Two BBC1 daytime news programmes breached broadcasting rules by playing the 999 call of a murder victim moments before she was shot dead.
Media regulator Ofcom said the BBC was wrong to play excerpts of Lucy Lee’s 999 call telling the emergency services that John Lowe had just shot her mother and she was running for her life.
The BBC admitted to Ofcom that the phone call “should not have been used in the headlines of the two bulletins” and “there should have been detailed and considered warning of the inclusion of material in the bodies of the bulletin”.
Ofcom, in its ruling published on Monday, said the use of the call was not justified by the context at a time when many children would have been watching with “the clear potential to disturb viewers”.
It said the BBC was wrong to include the call in the programme headlines and had failed to give enough warning about the content of the call later in the two bulletins.
The 999 call was broadcast on BBC1 on 29 October last year, following the conclusion of the murder trial of John Lowe, found guilty of murdering his partner Christine Lee and her daughter Lucy Lee, at his puppy breeding farm in Surrey.
Both the lunchtime and teatime bulletins featured Lucy Lee’s 999 call in which she said: “My mother’s just been shot … I’m running for my life … he’s just shot my mum, John Lowe ... I don’t know if he’s going to shoot me.”
The BBC told Ofcom it was a “disturbing recording”, but was in its view “integral to understanding the events of that day and the case against Lowe”. It said the call was a “crucial element in the day’s tragic events”.
However, it said the extracts should not have been used in the headlines of the bulletins before there was an opportunity for the reporter or presenter to give “more detailed context”.
It said editorial managers had reminded programme teams about the “sensitivities involved and the need for the provision of proper context and warning”.
Ofcom, which received two complaints, said the broadcasts breached rules on protecting children from unsuitable material and the need for potentially offensive material to be justified by the context.”

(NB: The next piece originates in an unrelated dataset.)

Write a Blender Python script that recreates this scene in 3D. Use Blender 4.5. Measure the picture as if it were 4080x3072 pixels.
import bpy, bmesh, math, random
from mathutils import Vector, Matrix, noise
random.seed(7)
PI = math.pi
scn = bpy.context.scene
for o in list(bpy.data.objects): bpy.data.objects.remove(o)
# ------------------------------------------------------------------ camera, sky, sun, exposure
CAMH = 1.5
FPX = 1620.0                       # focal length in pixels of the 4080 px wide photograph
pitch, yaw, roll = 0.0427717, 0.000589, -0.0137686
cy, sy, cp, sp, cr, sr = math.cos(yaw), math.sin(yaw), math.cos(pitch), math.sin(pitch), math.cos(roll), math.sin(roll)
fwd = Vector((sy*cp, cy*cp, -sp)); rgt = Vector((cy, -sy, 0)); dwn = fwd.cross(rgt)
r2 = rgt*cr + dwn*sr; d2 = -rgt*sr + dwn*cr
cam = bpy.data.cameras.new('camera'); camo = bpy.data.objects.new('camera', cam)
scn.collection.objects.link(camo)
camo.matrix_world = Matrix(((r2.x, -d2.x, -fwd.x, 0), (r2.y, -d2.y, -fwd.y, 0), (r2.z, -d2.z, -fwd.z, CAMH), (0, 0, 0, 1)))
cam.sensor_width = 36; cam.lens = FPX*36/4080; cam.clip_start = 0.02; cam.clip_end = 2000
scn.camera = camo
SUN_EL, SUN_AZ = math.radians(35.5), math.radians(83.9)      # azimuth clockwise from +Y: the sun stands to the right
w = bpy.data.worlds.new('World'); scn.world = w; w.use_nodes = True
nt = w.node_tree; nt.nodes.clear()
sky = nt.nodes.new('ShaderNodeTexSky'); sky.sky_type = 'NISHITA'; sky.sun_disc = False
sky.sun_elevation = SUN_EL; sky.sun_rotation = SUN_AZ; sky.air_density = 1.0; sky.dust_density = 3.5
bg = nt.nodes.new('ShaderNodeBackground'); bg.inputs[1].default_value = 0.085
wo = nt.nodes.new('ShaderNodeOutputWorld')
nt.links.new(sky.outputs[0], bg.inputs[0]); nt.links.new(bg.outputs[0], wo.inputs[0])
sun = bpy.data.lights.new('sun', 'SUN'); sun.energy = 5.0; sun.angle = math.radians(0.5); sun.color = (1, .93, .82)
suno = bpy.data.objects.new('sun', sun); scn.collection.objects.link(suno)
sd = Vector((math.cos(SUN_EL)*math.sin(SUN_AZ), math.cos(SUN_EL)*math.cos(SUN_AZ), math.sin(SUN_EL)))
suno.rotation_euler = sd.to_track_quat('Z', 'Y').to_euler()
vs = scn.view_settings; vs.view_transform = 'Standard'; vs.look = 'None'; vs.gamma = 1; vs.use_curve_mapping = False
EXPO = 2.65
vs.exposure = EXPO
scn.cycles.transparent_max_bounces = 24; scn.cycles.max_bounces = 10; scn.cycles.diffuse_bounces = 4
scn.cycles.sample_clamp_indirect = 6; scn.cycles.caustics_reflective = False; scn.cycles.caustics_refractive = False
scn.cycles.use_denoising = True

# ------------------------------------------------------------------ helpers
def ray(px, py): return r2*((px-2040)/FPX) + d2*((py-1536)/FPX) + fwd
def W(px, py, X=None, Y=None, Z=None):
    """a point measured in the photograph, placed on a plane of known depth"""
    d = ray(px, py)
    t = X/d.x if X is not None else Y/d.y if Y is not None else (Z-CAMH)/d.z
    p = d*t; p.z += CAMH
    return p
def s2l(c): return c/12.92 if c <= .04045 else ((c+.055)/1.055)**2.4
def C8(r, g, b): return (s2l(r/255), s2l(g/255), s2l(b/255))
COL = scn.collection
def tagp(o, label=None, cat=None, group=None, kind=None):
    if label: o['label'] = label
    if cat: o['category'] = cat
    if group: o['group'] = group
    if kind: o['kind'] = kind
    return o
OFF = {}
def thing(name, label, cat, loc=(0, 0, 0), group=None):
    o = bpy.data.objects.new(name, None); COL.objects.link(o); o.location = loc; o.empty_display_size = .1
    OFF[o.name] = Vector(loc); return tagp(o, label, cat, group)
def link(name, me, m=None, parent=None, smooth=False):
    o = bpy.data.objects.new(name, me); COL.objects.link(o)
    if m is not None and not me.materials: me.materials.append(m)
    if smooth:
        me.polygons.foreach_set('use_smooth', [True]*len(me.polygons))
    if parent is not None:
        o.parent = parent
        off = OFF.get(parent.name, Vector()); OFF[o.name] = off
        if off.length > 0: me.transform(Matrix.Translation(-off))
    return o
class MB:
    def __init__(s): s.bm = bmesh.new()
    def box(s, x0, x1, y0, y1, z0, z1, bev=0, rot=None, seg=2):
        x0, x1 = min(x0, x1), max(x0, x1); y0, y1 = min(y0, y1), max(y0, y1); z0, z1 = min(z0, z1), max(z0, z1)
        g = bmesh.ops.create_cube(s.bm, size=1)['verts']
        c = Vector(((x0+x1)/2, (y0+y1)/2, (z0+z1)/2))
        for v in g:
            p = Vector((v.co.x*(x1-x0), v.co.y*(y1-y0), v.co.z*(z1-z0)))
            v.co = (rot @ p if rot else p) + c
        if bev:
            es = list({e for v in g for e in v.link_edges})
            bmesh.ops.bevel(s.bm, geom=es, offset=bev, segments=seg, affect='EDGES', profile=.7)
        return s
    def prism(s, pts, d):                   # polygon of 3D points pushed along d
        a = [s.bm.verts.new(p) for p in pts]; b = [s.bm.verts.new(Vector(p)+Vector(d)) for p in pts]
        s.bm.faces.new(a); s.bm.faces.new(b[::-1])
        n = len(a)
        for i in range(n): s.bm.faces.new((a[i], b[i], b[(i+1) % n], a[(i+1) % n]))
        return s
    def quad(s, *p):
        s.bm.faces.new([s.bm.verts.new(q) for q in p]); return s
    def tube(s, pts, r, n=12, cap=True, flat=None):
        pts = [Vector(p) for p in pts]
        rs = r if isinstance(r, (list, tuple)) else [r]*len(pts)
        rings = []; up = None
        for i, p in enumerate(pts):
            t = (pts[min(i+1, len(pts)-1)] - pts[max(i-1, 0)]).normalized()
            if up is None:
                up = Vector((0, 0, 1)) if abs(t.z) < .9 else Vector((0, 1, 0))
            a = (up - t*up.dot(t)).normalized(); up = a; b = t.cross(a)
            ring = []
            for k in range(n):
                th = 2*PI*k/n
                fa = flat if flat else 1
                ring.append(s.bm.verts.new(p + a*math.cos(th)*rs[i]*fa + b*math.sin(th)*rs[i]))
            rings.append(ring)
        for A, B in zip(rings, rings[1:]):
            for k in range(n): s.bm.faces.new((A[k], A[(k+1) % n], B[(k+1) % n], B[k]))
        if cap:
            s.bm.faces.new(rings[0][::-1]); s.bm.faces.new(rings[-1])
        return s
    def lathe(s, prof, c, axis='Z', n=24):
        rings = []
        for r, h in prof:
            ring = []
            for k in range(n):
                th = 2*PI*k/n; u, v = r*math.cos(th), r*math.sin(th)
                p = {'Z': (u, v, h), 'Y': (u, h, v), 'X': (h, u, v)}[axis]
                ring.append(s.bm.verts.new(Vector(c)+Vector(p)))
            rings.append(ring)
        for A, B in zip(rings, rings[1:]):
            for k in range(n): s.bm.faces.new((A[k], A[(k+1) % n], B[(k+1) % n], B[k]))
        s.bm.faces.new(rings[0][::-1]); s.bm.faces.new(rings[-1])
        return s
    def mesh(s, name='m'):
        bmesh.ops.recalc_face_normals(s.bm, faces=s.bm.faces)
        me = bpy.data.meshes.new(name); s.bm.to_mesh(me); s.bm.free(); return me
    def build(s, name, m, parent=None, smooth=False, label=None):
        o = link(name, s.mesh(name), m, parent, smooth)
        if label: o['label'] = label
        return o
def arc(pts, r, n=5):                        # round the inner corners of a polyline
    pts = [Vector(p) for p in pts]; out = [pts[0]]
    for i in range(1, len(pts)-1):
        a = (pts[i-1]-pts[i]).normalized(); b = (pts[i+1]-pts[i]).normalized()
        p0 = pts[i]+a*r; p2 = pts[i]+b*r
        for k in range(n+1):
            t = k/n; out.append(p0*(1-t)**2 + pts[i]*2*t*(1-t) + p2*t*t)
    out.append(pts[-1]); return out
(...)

The regulator said: “Given that the call represented the last traumatic moments of Ms Lee’s life before her murder, it had the clear potential to disturb viewers.”
Broadcast during the half-term holiday, Ofcom added: “This was particular true with regard to children.”
An Ofcom spokesperson said: “Following a careful investigation, Ofcom found BBC News breached broadcasting rules in a report on the ‘puppy farm murders’ trial.
“The report included a recording a highly distressing 999 call, made by one of the murder victims, which was aired before the watershed and without a warning to viewers. We also ruled the offence caused by this recording was not justified by the context it was presented in.”